The exercise - Please give the data below again in full, exactly as it stands.

Information supplied -
## Start
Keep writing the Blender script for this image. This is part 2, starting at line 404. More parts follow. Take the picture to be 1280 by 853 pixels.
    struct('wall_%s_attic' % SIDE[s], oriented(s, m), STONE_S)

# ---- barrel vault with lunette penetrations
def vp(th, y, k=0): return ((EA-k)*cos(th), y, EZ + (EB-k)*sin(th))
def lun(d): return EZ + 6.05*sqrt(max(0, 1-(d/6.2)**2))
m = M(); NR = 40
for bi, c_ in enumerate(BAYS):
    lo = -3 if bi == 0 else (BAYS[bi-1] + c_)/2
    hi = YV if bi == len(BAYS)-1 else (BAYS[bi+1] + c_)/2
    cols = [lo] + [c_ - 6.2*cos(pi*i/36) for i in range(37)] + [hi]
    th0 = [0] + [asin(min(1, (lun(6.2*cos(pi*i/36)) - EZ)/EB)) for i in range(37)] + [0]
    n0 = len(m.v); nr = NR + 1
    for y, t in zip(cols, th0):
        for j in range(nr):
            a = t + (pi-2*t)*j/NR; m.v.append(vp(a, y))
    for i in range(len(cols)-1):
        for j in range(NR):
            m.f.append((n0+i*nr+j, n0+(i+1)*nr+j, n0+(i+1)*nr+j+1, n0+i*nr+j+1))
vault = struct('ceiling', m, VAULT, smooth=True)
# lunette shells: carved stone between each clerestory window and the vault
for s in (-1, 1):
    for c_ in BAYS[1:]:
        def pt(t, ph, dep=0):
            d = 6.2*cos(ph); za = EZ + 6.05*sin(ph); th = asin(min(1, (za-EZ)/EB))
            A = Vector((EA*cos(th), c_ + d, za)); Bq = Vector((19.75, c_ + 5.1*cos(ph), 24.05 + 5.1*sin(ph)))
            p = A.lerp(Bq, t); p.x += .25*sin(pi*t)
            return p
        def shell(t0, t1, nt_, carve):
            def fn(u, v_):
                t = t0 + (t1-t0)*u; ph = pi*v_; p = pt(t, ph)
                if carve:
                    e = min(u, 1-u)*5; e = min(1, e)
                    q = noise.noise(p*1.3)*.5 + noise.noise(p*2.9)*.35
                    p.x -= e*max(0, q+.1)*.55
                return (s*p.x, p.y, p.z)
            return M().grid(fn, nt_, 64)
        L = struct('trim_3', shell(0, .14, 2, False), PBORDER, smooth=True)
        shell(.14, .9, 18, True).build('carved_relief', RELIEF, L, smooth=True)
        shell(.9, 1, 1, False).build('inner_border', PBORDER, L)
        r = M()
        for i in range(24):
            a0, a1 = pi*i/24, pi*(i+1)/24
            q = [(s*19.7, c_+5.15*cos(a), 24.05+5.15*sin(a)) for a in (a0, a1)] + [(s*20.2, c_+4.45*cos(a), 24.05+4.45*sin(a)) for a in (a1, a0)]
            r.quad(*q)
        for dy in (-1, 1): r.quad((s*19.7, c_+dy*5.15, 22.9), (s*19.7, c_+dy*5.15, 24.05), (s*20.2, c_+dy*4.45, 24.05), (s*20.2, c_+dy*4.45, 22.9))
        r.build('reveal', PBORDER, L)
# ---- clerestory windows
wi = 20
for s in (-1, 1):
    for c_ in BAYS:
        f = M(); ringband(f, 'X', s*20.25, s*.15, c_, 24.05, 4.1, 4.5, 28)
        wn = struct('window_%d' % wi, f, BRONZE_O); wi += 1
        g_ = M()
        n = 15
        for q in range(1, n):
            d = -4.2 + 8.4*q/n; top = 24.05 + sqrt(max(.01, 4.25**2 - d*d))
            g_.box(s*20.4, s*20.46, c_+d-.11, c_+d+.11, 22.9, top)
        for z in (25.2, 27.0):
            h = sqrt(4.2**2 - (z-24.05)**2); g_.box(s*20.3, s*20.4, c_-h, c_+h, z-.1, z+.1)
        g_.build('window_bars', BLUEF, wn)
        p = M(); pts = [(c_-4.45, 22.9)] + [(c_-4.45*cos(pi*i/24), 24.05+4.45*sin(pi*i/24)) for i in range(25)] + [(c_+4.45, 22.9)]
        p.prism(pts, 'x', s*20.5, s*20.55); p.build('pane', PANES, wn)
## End
Written response -
Keep writing the Blender script for this image. This is part 2, starting at line 404. More parts follow. Take the picture to be 1280 by 853 pixels.
    struct('wall_%s_attic' % SIDE[s], oriented(s, m), STONE_S)

# ---- barrel vault with lunette penetrations
def vp(th, y, k=0): return ((EA-k)*cos(th), y, EZ + (EB-k)*sin(th))
def lun(d): return EZ + 6.05*sqrt(max(0, 1-(d/6.2)**2))
m = M(); NR = 40
for bi, c_ in enumerate(BAYS):
    lo = -3 if bi == 0 else (BAYS[bi-1] + c_)/2
    hi = YV if bi == len(BAYS)-1 else (BAYS[bi+1] + c_)/2
    cols = [lo] + [c_ - 6.2*cos(pi*i/36) for i in range(37)] + [hi]
    th0 = [0] + [asin(min(1, (lun(6.2*cos(pi*i/36)) - EZ)/EB)) for i in range(37)] + [0]
    n0 = len(m.v); nr = NR + 1
    for y, t in zip(cols, th0):
        for j in range(nr):
            a = t + (pi-2*t)*j/NR; m.v.append(vp(a, y))
    for i in range(len(cols)-1):
        for j in range(NR):
            m.f.append((n0+i*nr+j, n0+(i+1)*nr+j, n0+(i+1)*nr+j+1, n0+i*nr+j+1))
vault = struct('ceiling', m, VAULT, smooth=True)
# lunette shells: carved stone between each clerestory window and the vault
for s in (-1, 1):
    for c_ in BAYS[1:]:
        def pt(t, ph, dep=0):
            d = 6.2*cos(ph); za = EZ + 6.05*sin(ph); th = asin(min(1, (za-EZ)/EB))
            A = Vector((EA*cos(th), c_ + d, za)); Bq = Vector((19.75, c_ + 5.1*cos(ph), 24.05 + 5.1*sin(ph)))
            p = A.lerp(Bq, t); p.x += .25*sin(pi*t)
            return p
        def shell(t0, t1, nt_, carve):
            def fn(u, v_):
                t = t0 + (t1-t0)*u; ph = pi*v_; p = pt(t, ph)
                if carve:
                    e = min(u, 1-u)*5; e = min(1, e)
                    q = noise.noise(p*1.3)*.5 + noise.noise(p*2.9)*.35
                    p.x -= e*max(0, q+.1)*.55
                return (s*p.x, p.y, p.z)
            return M().grid(fn, nt_, 64)
        L = struct('trim_3', shell(0, .14, 2, False), PBORDER, smooth=True)
        shell(.14, .9, 18, True).build('carved_relief', RELIEF, L, smooth=True)
        shell(.9, 1, 1, False).build('inner_border', PBORDER, L)
        r = M()
        for i in range(24):
            a0, a1 = pi*i/24, pi*(i+1)/24
            q = [(s*19.7, c_+5.15*cos(a), 24.05+5.15*sin(a)) for a in (a0, a1)] + [(s*20.2, c_+4.45*cos(a), 24.05+4.45*sin(a)) for a in (a1, a0)]
            r.quad(*q)
        for dy in (-1, 1): r.quad((s*19.7, c_+dy*5.15, 22.9), (s*19.7, c_+dy*5.15, 24.05), (s*20.2, c_+dy*4.45, 24.05), (s*20.2, c_+dy*4.45, 22.9))
        r.build('reveal', PBORDER, L)
# ---- clerestory windows
wi = 20
for s in (-1, 1):
    for c_ in BAYS:
        f = M(); ringband(f, 'X', s*20.25, s*.15, c_, 24.05, 4.1, 4.5, 28)
        wn = struct('window_%d' % wi, f, BRONZE_O); wi += 1
        g_ = M()
        n = 15
        for q in range(1, n):
            d = -4.2 + 8.4*q/n; top = 24.05 + sqrt(max(.01, 4.25**2 - d*d))
            g_.box(s*20.4, s*20.46, c_+d-.11, c_+d+.11, 22.9, top)
        for z in (25.2, 27.0):
            h = sqrt(4.2**2 - (z-24.05)**2); g_.box(s*20.3, s*20.4, c_-h, c_+h, z-.1, z+.1)
        g_.build('window_bars', BLUEF, wn)
        p = M(); pts = [(c_-4.45, 22.9)] + [(c_-4.45*cos(pi*i/24), 24.05+4.45*sin(pi*i/24)) for i in range(25)] + [(c_+4.45, 22.9)]
        p.prism(pts, 'x', s*20.5, s*20.55); p.build('pane', PANES, wn)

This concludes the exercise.